Jean-Luc Raymond. (Stephan Gladieu/Le Figaro Magazine)
Dans un net en libre service, chacun se sert d'images, de mots, d'idées, mais rend hommage au créateur, au galeriste. Celui qui dégaine le premier la bonne info, la belle image, la vidéo la plus hilarante, a gagné de la notoriété; on le repère, puis on le «suit»; sur son twitter, on lit «sa revue de presse»... Celle de Jean-Luc Raymond, par exemple, est lue par pas moins de 213.000 followers (abonnés) ! Ce consultant en nouveaux médias, qui poste une sélection quotidienne d'articles sur le web et son économie, est devenu la locomotive du twitter français. Derrière lui, beaucoup de professionnels du web se bousculent.
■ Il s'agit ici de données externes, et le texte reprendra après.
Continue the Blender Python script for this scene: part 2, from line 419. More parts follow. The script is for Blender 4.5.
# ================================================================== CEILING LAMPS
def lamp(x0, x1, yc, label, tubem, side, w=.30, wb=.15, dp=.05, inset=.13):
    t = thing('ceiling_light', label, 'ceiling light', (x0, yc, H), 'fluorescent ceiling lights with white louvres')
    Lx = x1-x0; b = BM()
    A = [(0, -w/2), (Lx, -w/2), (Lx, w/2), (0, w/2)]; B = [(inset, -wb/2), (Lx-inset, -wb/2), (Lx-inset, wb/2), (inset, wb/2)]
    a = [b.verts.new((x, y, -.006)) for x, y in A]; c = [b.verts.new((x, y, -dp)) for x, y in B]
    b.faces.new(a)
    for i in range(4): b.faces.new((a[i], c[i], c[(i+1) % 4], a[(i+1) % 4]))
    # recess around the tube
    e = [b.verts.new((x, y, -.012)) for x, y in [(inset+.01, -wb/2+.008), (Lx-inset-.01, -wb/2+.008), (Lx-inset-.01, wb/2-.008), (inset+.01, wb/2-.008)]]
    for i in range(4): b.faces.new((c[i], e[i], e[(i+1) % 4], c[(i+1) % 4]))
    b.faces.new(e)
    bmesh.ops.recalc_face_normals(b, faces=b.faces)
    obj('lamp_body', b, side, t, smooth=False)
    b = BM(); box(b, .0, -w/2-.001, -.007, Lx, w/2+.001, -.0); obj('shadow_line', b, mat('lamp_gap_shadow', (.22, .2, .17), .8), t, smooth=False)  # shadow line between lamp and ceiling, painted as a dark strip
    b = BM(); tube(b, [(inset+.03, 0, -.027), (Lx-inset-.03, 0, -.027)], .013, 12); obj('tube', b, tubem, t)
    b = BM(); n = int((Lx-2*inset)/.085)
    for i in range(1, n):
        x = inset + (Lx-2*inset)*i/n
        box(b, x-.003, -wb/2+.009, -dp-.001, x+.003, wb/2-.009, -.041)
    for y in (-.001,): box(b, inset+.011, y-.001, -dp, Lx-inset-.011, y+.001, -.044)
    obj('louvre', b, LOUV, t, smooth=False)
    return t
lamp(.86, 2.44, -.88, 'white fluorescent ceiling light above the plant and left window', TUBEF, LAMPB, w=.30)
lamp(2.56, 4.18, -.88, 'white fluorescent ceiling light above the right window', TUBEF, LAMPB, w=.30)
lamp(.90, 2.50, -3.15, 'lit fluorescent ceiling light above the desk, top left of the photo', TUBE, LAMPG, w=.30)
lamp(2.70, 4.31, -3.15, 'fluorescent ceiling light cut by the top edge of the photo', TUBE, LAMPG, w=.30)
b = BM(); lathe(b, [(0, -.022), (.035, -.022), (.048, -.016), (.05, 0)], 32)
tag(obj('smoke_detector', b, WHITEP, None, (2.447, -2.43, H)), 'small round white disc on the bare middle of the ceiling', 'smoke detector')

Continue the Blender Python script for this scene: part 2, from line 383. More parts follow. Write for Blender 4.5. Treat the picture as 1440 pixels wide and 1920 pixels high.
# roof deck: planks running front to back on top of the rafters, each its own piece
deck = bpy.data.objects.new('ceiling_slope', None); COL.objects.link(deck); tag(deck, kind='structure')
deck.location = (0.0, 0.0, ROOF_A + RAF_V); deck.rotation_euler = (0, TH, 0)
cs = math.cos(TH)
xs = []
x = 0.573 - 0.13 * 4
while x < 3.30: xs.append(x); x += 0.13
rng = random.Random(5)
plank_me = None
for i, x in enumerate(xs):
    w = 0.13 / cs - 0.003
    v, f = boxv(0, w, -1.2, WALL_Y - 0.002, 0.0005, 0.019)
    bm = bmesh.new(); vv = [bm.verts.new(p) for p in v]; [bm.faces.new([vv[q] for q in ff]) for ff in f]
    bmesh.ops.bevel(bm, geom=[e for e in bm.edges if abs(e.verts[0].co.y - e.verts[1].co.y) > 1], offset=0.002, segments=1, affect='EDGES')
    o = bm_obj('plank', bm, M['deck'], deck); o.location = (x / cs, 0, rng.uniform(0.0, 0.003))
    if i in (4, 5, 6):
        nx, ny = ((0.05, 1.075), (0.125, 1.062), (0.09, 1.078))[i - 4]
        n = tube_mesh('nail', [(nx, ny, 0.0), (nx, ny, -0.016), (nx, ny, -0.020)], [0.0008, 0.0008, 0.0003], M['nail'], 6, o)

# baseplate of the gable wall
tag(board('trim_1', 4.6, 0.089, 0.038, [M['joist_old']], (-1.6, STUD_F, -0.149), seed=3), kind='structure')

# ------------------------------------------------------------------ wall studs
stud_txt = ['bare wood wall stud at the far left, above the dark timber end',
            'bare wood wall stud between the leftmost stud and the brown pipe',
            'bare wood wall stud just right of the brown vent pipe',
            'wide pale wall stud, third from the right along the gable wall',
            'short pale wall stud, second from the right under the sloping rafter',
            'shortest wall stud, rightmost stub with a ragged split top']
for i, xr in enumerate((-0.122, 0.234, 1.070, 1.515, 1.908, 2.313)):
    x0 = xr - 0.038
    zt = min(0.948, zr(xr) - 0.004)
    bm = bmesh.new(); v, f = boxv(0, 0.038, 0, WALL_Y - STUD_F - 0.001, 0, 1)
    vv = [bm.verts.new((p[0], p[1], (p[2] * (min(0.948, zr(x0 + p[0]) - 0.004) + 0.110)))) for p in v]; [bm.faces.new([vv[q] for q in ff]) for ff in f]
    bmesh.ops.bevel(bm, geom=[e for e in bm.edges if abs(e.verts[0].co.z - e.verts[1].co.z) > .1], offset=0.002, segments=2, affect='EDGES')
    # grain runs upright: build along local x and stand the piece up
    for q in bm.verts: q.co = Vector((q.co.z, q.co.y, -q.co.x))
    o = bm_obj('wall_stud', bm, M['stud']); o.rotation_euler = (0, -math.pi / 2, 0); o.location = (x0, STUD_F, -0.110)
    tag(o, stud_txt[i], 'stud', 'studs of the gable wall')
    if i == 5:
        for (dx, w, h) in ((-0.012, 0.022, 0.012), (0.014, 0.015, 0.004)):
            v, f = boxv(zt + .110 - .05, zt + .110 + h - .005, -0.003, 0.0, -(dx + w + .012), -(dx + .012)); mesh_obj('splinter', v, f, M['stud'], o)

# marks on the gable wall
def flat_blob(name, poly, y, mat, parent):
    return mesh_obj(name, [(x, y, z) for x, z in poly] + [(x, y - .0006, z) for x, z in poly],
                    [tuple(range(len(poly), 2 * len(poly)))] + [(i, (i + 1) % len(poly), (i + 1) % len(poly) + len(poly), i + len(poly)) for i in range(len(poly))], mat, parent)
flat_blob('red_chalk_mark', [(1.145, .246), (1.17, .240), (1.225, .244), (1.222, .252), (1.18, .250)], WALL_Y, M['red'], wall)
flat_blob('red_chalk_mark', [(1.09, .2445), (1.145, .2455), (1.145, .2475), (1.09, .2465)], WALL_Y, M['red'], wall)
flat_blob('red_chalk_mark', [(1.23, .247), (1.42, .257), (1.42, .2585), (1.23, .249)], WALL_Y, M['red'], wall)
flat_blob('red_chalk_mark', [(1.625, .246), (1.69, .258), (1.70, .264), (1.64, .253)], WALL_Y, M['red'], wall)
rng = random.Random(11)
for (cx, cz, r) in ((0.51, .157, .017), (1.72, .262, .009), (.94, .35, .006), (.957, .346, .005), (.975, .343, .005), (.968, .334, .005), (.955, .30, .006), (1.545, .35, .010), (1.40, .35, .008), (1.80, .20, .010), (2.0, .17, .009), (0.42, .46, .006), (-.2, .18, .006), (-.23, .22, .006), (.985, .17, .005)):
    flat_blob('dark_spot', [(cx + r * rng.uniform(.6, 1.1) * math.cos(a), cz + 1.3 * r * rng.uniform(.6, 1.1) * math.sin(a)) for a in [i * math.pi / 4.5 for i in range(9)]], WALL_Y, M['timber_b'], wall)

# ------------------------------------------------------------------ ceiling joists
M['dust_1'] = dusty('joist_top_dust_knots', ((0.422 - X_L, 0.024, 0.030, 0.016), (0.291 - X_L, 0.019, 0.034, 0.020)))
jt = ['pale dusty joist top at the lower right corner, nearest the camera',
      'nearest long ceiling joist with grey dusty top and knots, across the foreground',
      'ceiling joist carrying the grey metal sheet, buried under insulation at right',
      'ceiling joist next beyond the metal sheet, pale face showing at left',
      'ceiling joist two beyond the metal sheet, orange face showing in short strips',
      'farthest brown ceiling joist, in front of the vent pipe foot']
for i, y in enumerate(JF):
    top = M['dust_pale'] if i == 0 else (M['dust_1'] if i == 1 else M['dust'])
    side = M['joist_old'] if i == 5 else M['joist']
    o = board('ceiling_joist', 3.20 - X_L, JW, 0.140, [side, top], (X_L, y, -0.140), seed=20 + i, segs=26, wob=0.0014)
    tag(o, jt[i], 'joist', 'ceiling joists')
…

Vincent Glad, journaliste à Slate.fr, un journal en ligne, s'est bâti un nom avec ses messages incisifs en 140 caractères (le maximum pour un tweet). Il livre des infos et des liens vers des articles intéressants puisés dans les profondeurs de la toile. Souvent sur le numérique. Mais il a, le premier, twitté les photos du Facebook de Zahia, la blonde qui a fait trembler les Bleus. Comme des milliers de personnes le lisent, ses mots agissent comme une alerte. Lorsque la cloche sonne au centre, l'écho se propage par cercles concentriques et voilà la nouvelle qui court la toile.
Si les noms de ces gourous ne vous disent rien, ne tremblez pas. Seuls les fans connaissent. Car internet juxtapose les confréries, multiplie les univers étanches. Un blog ne séduit que son public naturel. Il n'est pas taillé tel un média pour parler à tous et s'adresse à une personne à la fois. Si vous n'êtes pas sa cible, il vous paraîtra souvent insignifiant, voire idiot ! Des mères de famille se taillent un immense succès, comme Isabelle avec son «blog de maman». Les copines de Scrapidées connaissent aussi la gloire avec leur blog en forme descrapbook (album), qui mêle papiers colorés, petits boutons et cartons pour habiller des photos.